--- BEGIN Data section ---

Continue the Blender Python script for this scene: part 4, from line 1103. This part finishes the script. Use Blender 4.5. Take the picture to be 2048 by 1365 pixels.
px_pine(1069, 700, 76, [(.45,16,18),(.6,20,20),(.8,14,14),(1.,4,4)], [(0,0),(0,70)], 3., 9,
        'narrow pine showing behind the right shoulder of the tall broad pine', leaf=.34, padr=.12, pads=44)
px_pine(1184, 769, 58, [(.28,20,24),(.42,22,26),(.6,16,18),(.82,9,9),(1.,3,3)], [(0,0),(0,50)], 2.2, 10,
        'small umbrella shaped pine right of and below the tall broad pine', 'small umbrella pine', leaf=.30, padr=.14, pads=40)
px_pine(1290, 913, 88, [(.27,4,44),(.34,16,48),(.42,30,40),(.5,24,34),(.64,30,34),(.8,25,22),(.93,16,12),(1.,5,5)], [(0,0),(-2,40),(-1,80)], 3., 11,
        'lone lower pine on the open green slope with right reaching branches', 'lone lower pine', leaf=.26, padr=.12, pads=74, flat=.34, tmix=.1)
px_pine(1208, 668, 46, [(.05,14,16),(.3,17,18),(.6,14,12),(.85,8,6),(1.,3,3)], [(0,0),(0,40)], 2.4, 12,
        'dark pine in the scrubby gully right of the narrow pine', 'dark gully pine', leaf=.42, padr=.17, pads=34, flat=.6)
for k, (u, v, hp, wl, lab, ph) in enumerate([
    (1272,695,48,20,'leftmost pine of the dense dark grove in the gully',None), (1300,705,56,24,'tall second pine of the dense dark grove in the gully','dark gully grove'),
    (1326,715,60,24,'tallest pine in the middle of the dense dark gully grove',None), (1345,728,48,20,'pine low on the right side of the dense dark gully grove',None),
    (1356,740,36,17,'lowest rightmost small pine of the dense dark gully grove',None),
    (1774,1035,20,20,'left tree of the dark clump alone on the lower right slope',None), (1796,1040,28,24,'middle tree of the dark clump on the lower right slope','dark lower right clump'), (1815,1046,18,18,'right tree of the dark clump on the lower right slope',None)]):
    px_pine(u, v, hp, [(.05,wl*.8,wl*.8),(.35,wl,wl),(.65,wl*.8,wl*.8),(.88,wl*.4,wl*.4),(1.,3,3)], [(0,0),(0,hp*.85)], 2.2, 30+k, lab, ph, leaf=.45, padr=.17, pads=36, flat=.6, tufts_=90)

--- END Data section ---

* _Exercise aim_: Please return the data above exactly as given.

* _Reply to the exercise_:
Continue the Blender Python script for this scene: part 4, from line 1103. This part finishes the script. Use Blender 4.5. Take the picture to be 2048 by 1365 pixels.
px_pine(1069, 700, 76, [(.45,16,18),(.6,20,20),(.8,14,14),(1.,4,4)], [(0,0),(0,70)], 3., 9,
        'narrow pine showing behind the right shoulder of the tall broad pine', leaf=.34, padr=.12, pads=44)
px_pine(1184, 769, 58, [(.28,20,24),(.42,22,26),(.6,16,18),(.82,9,9),(1.,3,3)], [(0,0),(0,50)], 2.2, 10,
        'small umbrella shaped pine right of and below the tall broad pine', 'small umbrella pine', leaf=.30, padr=.14, pads=40)
px_pine(1290, 913, 88, [(.27,4,44),(.34,16,48),(.42,30,40),(.5,24,34),(.64,30,34),(.8,25,22),(.93,16,12),(1.,5,5)], [(0,0),(-2,40),(-1,80)], 3., 11,
        'lone lower pine on the open green slope with right reaching branches', 'lone lower pine', leaf=.26, padr=.12, pads=74, flat=.34, tmix=.1)
px_pine(1208, 668, 46, [(.05,14,16),(.3,17,18),(.6,14,12),(.85,8,6),(1.,3,3)], [(0,0),(0,40)], 2.4, 12,
        'dark pine in the scrubby gully right of the narrow pine', 'dark gully pine', leaf=.42, padr=.17, pads=34, flat=.6)
for k, (u, v, hp, wl, lab, ph) in enumerate([
    (1272,695,48,20,'leftmost pine of the dense dark grove in the gully',None), (1300,705,56,24,'tall second pine of the dense dark grove in the gully','dark gully grove'),
    (1326,715,60,24,'tallest pine in the middle of the dense dark gully grove',None), (1345,728,48,20,'pine low on the right side of the dense dark gully grove',None),
    (1356,740,36,17,'lowest rightmost small pine of the dense dark gully grove',None),
    (1774,1035,20,20,'left tree of the dark clump alone on the lower right slope',None), (1796,1040,28,24,'middle tree of the dark clump on the lower right slope','dark lower right clump'), (1815,1046,18,18,'right tree of the dark clump on the lower right slope',None)]):
    px_pine(u, v, hp, [(.05,wl*.8,wl*.8),(.35,wl,wl),(.65,wl*.8,wl*.8),(.88,wl*.4,wl*.4),(1.,3,3)], [(0,0),(0,hp*.85)], 2.2, 30+k, lab, ph, leaf=.45, padr=.17, pads=36, flat=.6, tufts_=90)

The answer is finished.